India moves Kashmiri village leaders to safety after wave of attacks

  • Separatists fighting Indian rule in the disputed region have stepped up attacks on lower level politicians
  • Two security officials said that around 500 politicians had been moved since Thursday

SRINAGAR: India has shifted scores of village and municipality leaders, mostly from Prime Minister Narendra Modi’s ruling party, to secure locations in Kashmir after a spate of militant attacks, police and two security officials said on Friday.
Separatists fighting Indian rule in the disputed region have stepped up attacks on lower level politicians, many of whom do not have personal security guards, in recent weeks.
“It is a temporary arrangement,” Kashmir valley’s police chief Vijay Kumar told Reuters. “We will devise a strategy to provide security to those who are vulnerable.”
Two security officials, asking not to be named, said that around 500 politicians had been moved since Thursday, after militants shot dead a village council leader from the ruling Bharatiya Janata Party (BJP) in southern Kashmir.

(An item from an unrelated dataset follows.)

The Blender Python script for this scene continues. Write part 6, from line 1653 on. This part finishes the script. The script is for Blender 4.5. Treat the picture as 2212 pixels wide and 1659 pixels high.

Many of those under protection have been housed in hotels and government buildings guarded by paramilitary troops, one official said. “We don’t want to take any chances,” he said.
Sofi Yousuf, a BJP vice president in Kashmir, said that his colleagues were being targeted to prevent the party from expanding in the Himalayan region, where insurgents have waged war against New Delhi since the late 1980s.
“They want to create a fear psychosis on the ground,” Yousuf said.
The federal government has been trying to promote political activities since it revoked Kashmir’s special status in an attempt to draw it closer to the rest of the country.
But the loss of special privileges stoked anger across the region and this week authorities imposed a strict lockdown on the first anniversary of that decision.
Underlining the difficulties the government faces in restoring normalcy to Kashmir, around a dozen BJP members resigned from the party this week, fearing militant attacks.